Now, this person isn't someone I directly work with; I am an assistant to a manager, way above him, but I still run into him regularly in the halls.

It's that "OH SH*T" feeling, when your perfect little world is about to implode. I and went about my business, but wondering if he clocked me.

I work in the Gov't sector, have a clearance, but I'm not supposed to work elsewhere, especially not for a GBLT bar and this could be trouble if he were to blab.
Moral: live and let live.

Very funny !

tricia_uktv
04-11-2009, 06:32 PM
When I came out to HR at work they asked the question. What if you were noticed by a colleague in Manchester (where I dress)? The only answer I could think of was "so be it" and that remains true.

I suppose we run the risk whenever we dress in public. I'd have a chat to her, as a male, and see where the land lies.

Marissa Mae
04-12-2009, 08:59 PM
Whew! Lots of good responses, ladies! Makes me feel more comfortable asking all of you for advice :heehee: I think I need to clarify one or two things quick: we are gov't contractors, and she is isn't in any position above me (she is an admin assistant to a manager). We have some interaction, but not like I would if she were on my team (tough to explain).

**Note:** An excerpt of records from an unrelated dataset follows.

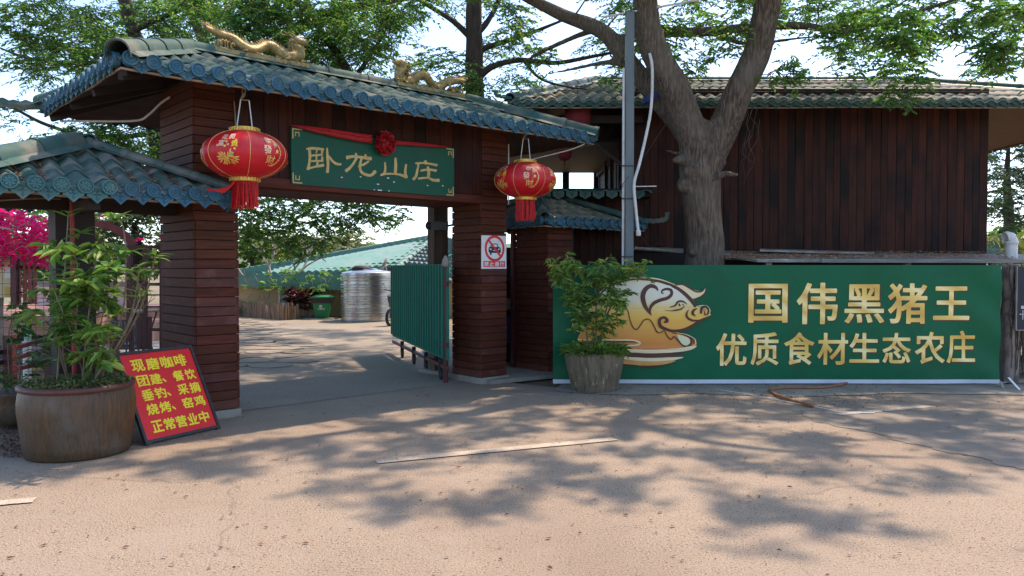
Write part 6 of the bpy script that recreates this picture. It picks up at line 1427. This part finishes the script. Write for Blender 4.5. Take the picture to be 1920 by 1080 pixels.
bs = at(1906, 620, 10.6); bsg = thing('dark_notice_board', 'dark notice board cut off by the right edge of the picture', 'sign', (bs[0], 10.62, bs[2])); tz = at(1906, 500, 10.6)[2] - bs[2]
b = MB(); b.box(.012, .6, 0, .02, .012, tz); b.build('panel', NAVY, bsg); b = MB(); b.box(0, .6, -.008, .02, 0, .011); b.box(0, .0115, -.008, .02, .0115, tz + .01); b.build('frame', GALV, bsg)
for q in ((.07, .30, .11, .34), (.05, .22, .13, .23), (.09, .15, .10, .28)): b = MB(); b.box(q[0], q[2], -.003, -.0005, q[1], q[3]); b.build('pale_marking', WPLAST, bsg)
back = thing('dry_hedge', 'dry grey twiggy hedge behind the wire mesh at the right edge', 'hedge', (8.0, 11.9, 0)); b = MB()
for k in range(240):
    x = rnd.uniform(-.7, 1.6); b.tube([(x, rnd.uniform(-.2, .3), 0), (x + rnd.uniform(-.1, .1), rnd.uniform(-.2, .3), .8), (x + rnd.uniform(-.3, .3), rnd.uniform(-.2, .3), 1.5)], rnd.uniform(.006, .02), 4, cap=False)
b.build('branches', BARKP, back, kind='stuff')
vp = at(1896, 476, 11.6); vent = thing('vent_pipe', 'white plastic vent pipe with a bent top above the lean-to roof', 'pipe', (vp[0], 11.6, vp[2] - .1))
r_ = 10.5 / F * 11.6; b = MB(); b.tube([(0, 0, 0), (0, 0, .27), (-.004, 0, .31), (-.025, 0, .345), (-.065, 0, .355), (-.10, 0, .345)], [r_] * 6, 18, cap=False); b.build('pipe', WPLAST, vent, True); b = MB(); b.lathe([(r_ * .98, 0), (r_ * 1.12, .004), (r_ * 1.12, .05), (r_ * .98, .055)], 18, (0, 0, .24)); b.build('socket', WPLAST, vent, True)
roofl = thing('small_green_roof', 'scrap of pale green roof showing between timber house and vent pipe', 'roof', (0, 0, 0)); tiled_quad(roofl, at(1840, 480, 18), at(1880, 480, 18), at(1846, 448, 19.5), at(1862, 448, 19.5), 5, 5, GREENT, 'roof_slope', False, .03)

# ---------------------------------------------------------------- hoses, scraps and litter on the road
def floor_line(name, label, cat, pxs, r, m, z=None):
    P = [ground(*p) for p in pxs]; o0 = P[0]; t = thing(name, label, cat, (o0[0], o0[1], 0)); b = MB(); b.tube(crom([(p[0] - o0[0], p[1] - o0[1], (z or r) + .006) for p in P], 7), r, 8); b.build(cat, m, t, True); return t
floor_line('garden_hose', 'thick orange brown hose curled on the road edge below the banner', 'hose', [(1588, 722), (1540, 730), (1480, 730), (1448, 733), (1450, 741), (1476, 752), (1508, 761), (1524, 765)], .019, HOSE)
floor_line('pale_cord', 'thin pale cord lying from the footpath towards the damp patch', 'cord', [(1342, 731), (1400, 741), (1470, 754), (1530, 765), (1580, 775), (1640, 776)], .006, WPLAST)
st = ground(1904, 724); sk_ = thing('white_bracket', 'thin white metal strips lying bent against the foot of the right post', 'metal strip', (st[0], st[1], 0)); b = MB()
b.bar(at(1891, 708, 10.3) - np.array([st[0], st[1], 0]), at(1912, 731, 10.1) - np.array([st[0], st[1], 0]), .03, .006); b.build('strip', WHITE, sk_); b = MB(); b.bar(at(1868, 722, 10.35) - np.array([st[0], st[1], 0]), at(1886, 716, 10.4) - np.array([st[0], st[1], 0]), .04, .006); b.bar(at(1876, 715, 10.4) - np.array([st[0], st[1], 0]), at(1884, 733, 10.2) - np.array([st[0], st[1], 0]), .03, .005); b.build('strip', GALV, sk_); b = MB(); b.bar(at(1905, 737, 9.95) - np.array([st[0], st[1], 0]), at(1930, 738, 9.95) - np.array([st[0], st[1], 0]), .02, .006); b.build('strip', WHITE, sk_)
def road_spot(): px = rng.uniform(-20, 1940); py = 1450 * 1.6 / rng.uniform(4.0, 10.0) + 503; return ground(px, py) + np.array([0, 0, .006])
litter_on(None, road_spot, 480, .019, LITD, 'fallen_leaves'); o = bpy.data.objects['fallen_leaves']; tag(o, 'dark dry leaves scattered over the road', 'leaves')
def edge_spot(): px = rng.choice([rng.uniform(1040, 1700), rng.uniform(0, 45)]); py = rng.uniform(718, 760) if px > 100 else rng.uniform(800, 860); return ground(px, py) + np.array([0, 0, .006])
litter_on(None, edge_spot, 2200, .012, LITD, 'leaf_crumbs'); o = bpy.data.objects['leaf_crumbs']; tag(o, 'crumbled leaves along the road edge', 'leaves')
def litt2(): p = rnd.choice([ground(380, 815), ground(1520, 760), ground(545, 860)]); return p + np.array([rng.normal(0, .12), rng.normal(0, .04), .007])
litter_on(None, litt2, 60, .02, LITTER, 'red_leaves'); o = bpy.data.objects['red_leaves']; tag(o, 'small drifts of red brown leaves on the road', 'leaves')
# raised tar joint line between yard and road, part of the paving
tj = ground(1075, 812)
# ---------------------------------------------------------------- yard things: bin, bamboo edging, scooter
bn = ground(599, 599); bin_ = thing('wheelie_bin', 'green wheelie bin with black bag under its lid beside the steel tank', 'bin', (bn[0], bn[1] + .4, 0), R(8))
s_ = .95
def taper(b, x0, x1, y0, y1, z0, X0, X1, Y0, Y1, z1): b.add([(x0, y0, z0), (x1, y0, z0), (x1, y1, z0), (x0, y1, z0), (X0, Y0, z1), (X1, Y0, z1), (X1, Y1, z1), (X0, Y1, z1)], [(3, 2, 1, 0), (4, 5, 6, 7), (0, 1, 5, 4), (1, 2, 6, 5), (2, 3, 7, 6), (3, 0, 4, 7)]); return b
taper(MB(), -.21, .21, -.2, .2, .05, -.30, .30, -.28, .28, .62).build('body', BINM, bin_); taper(MB(), -.31, .31, -.29, .29, .50, -.33, .33, -.31, .31, .665).build('bag', BAG, bin_)
b = taper(MB(), -.335, .335, -.32, .32, .67, -.34, .34, -.32, .34, .70); taper(b, -.30, .30, -.27, .29, .7005, -.22, .22, -.2, .24, .745); b.build('lid', BINM, bin_)
for sx in (-.2, .2): b = MB(); b.lathe([(.001, -.02), (.07, -.02), (.07, .02), (.001, .02)], 12); o = b.build('wheel', RUB, bin_); o.rotation_euler = (0, R(90), 0); o.location = (sx, .26, .07)
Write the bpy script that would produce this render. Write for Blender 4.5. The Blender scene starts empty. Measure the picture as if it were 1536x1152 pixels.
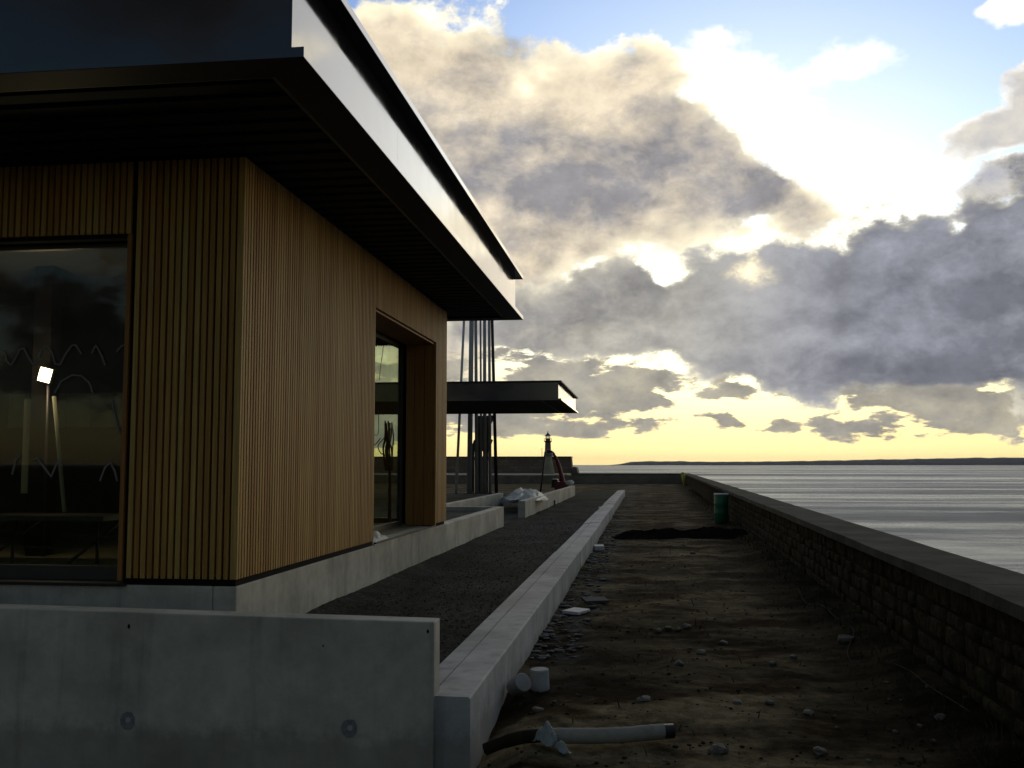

Anyways, not sure what I will do at this point, but I won't stop going there just because of her. I like the idea that she as as much to keep confidential as I do, so my secret is more than likely safe. Should I reintroduce myself?! AHHHH!!! We'll see what happens next time after a few drinks and inhibitions are nullified :D

Laura Evans
04-12-2009, 09:09 PM
My two cents is to not approach her. Enjoy yourself and pay your tab. If she recognizes your name let her do the approaching and see where it goes.

sallyjones
04-12-2009, 09:30 PM
if she works at a gay bar thats the one. you have someone to talk to and possibly a new best friend. approach this one careefully but once the cat is out of the bag, hard to put said cat back into the bag.(just tr that with a real cat).

PretzelGirl
04-12-2009, 10:43 PM
I think I am missing something on some of these posts. If she is working at a gay bar, she doesn't have to be gay. She actually doesn't even have to be accepting. She just has to act it. All she has to be, is in need of money. It's a job, not a lifestyle choice.

boardpuppy
04-12-2009, 10:43 PM
Be careful but don't push it either. Let her do the approaching....some discrete inquiries wouldn't hurt just so you have a full id on the person you are dealing with.

Hugs,
Alice

Greymancd
04-12-2009, 11:25 PM
My two cents are to keep going to the bar she is not likely to recognize you because she is not looking for you. The other thing is pay as you go and then your name will not go up on any tab!

Marissa Mae
04-13-2009, 03:33 PM
My two cents are to keep going to the bar she is not likely to recognize you because she is not looking for you. The other thing is pay as you go and then your name will not go up on any tab!

Agreed, thats my plan for future outings to the bar :) I

I don't know her orientation or her frame of mind, so I can't say that I am eager to out myself to her. Like a lot of you have stated, it is probably just a better thing to act oblivious to her unless she makes contact with me.

Here's to hoping she makes contact :drink:

jruiz
04-13-2009, 03:43 PM
When I first saw her, I couldn't be sure, since she looks a little different than she does at work.

And do you look at work very similar to the way you look at the bar while dressed?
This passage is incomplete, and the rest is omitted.